What sets your dishes apart from ‘ready meals’?

We don’t make ready meals. For me, ready meals are all about compromise: they usually go in the microwave, are made to last a long time and are packaged in plastic. Our food is designed for people who really care about what they eat; people who often cook from scratch but fancy a night off. The crucial driver for us is not how long the meal lasts or how much it costs but how good it tastes. 

What’s your favourite type of cuisine?

Personally, I love Middle Eastern food.
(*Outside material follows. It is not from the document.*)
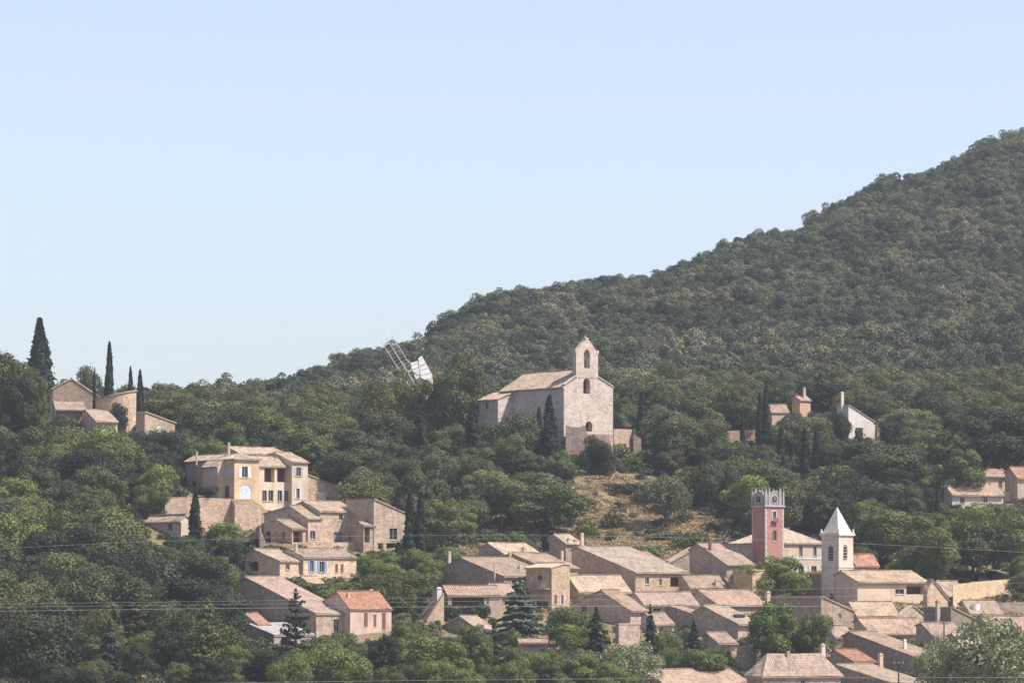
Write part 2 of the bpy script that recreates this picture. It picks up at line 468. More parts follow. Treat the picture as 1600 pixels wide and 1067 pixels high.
def window_parts(parent, P, u, nrm, h, style, color, surround):
    t0, t1, z0, z1, arch = h
    w = t1 - t0
    if style == 'open':            # deep-set back panel, coloured dark to stand for the unlit room
        mb = MB(); mb.box(P, u, nrm, t0 - 0.02, t1 + 0.02, z0 - 0.02, z1 + 0.02, -1.35, -1.2)
        return mb.build('opening', M['dark'], parent)
    if style == 'closed':          # shutters pulled to
        mb = MB()
        for a, b in ((t0 + 0.02, t0 + w/2 - 0.01), (t0 + w/2 + 0.01, t1 - 0.02)):
            mb.box(P, u, nrm, a, b, z0 + 0.02, z1 - 0.02, -0.1, -0.05)
        fr = MB(); fr.box(P, u, nrm, t0, t1, z0 - 0.1, z0 - 0.005, -0.2, 0.06)
        f = fr.build('window', M['plaster'], parent, color=(0.55, 0.5, 0.44))
        mb.build('shutter', M['paint'], f, color=color)
        return f
    if style == 'louvre':
        fr = MB(); fr.box(P, u, nrm, t0, t1, z0 - 0.12, z0 - 0.005, -0.2, 0.06)
        f = fr.build('window', M['plaster'], parent, color=(0.55, 0.5, 0.44))
        mb = MB(); mb.box(P, u, nrm, t0 - .02, t1 + .02, z0 - .02, z1 + .02, -0.32, -0.28); mb.build('pane', M['dark'], f)  # dark panel stands for the unlit space behind the slats
        k = max(3, int((z1 - z0) / 0.4))
        for q in range(k):
            s = MB(); zz = z0 + (z1 - z0) * (q + 0.35) / k
            s.box(P, u, nrm, t0, t1, zz, zz + 0.1, -0.25, -0.02)
            s.build('slat', M['paint'], f, color=(0.35, 0.32, 0.3))
        return f
    fw = 0.07
    fr = MB()
    fr.box(P, u, nrm, t0, t0 + fw, z0, z1, -0.2, -0.13); fr.box(P, u, nrm, t1 - fw, t1, z0, z1, -0.2, -0.13)
    fr.box(P, u, nrm, t0 + fw, t1 - fw, z0, z0 + fw, -0.2, -0.13)
    if not arch: fr.box(P, u, nrm, t0 + fw, t1 - fw, z1 - fw, z1, -0.2, -0.13)
    fr.box(P, u, nrm, t0 + w/2 - 0.035, t0 + w/2 + 0.035, z0 + fw, z1 - fw, -0.195, -0.135)
    if style != 'door':
        fr.box(P, u, nrm, t0 - 0.1, t1 + 0.1, z0 - 0.12, z0 - 0.004, -0.2, 0.08)
    f = fr.build('door' if style == 'door' else 'window', M['paint'], parent, color=(0.42, 0.38, 0.34) if style != 'door' else color)
    mb = MB(); mb.box(P, u, nrm, t0 - 0.01, t1 + 0.01, z0 - 0.01, z1 + 0.01, -0.26, -0.215)
    mb.build('pane', M['glass'] if style != 'door' else M['paint'], f, color=tuple(c * 0.5 for c in color))
    if style == 'shut':
        sw = w * 0.5
        for a, b in ((t0 - sw - 0.03, t0 - 0.03), (t1 + 0.03, t1 + sw + 0.03)):
            s = MB(); s.box(P, u, nrm, a, b, z0 - 0.03, z1 + 0.03, 0.012, 0.055)
            s.build('shutter', M['paint'], f, color=color)
    if surround:
        s = MB()
        for a, b, c, d in ((t0 - .16, t0, z0, z1), (t1, t1 + .16, z0, z1), (t0 - .16, t1 + .16, z1, z1 + .18)):
            s.box(P, u, nrm, a, b, c, d, -0.03, 0.03)
        s.build('surround', M['plaster'], f, color=(0.55, 0.5, 0.44))
    return f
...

We have a couple of Moroccan dishes in our repertoire but, at the moment, Middle Eastern food isn’t widely popular across the UK so there’s a limited market for it.

I’ve been fortunate enough to travel the world and I’ve visited quite a lot of the Middle East – it’s an extraordinary cuisine. Even now, with the popularity of chefs like Yotam Ottolenghi, we’re still relatively underexposed to it in the UK and I’ve been waiting for it to become a trend here for 20 years.

What would your desert island meal be?

It would be a very long one with multiple courses – I’m quite happy to sit down and eat 20 courses over a couple of hours. I’d take an extraordinary chef with me, probably someone like Mark Hix, who’s fantastic at doing brilliant things with seasonal British food, and ask him to create 20-25 extraordinary mouthfuls for me to enjoy while I drank several glasses of good wine.

If Mark came with me, not only would he cook some delicious food, I know we’d have some great laughs and that’s a key part of enjoying a meal.

What’s Bigham’s connection to Wells Food Festival?

For the past three years, we’ve produced most of our food from a fantastic kitchen located in an old quarry just outside Wells. As soon as we heard there was a food festival in the area we wanted to be involved as we’re passionate about food and believe it should be talked about and celebrated. We’ve been supporters of the festival since the day we arrived in Wells.

What can we expect from the festival this year?

Events have overtaken us this year and the festival cannot happen in the normal way, so it’s all gone virtual.

We’re helping out in every way we can to support the small producers who’ve had a tough time over the past couple of months and hopefully this is going to give them a leg up.  We’ve created a website which showcases over 100 producers with links to all of their websites so you can read stories about the people behind those businesses and order from them.

We’ll also be setting up an online shop so you can browse and buy from them all in one place. On top of that, we’ve got talks, demonstrations and there’s even some live music – it’s going to be a really fun weekend.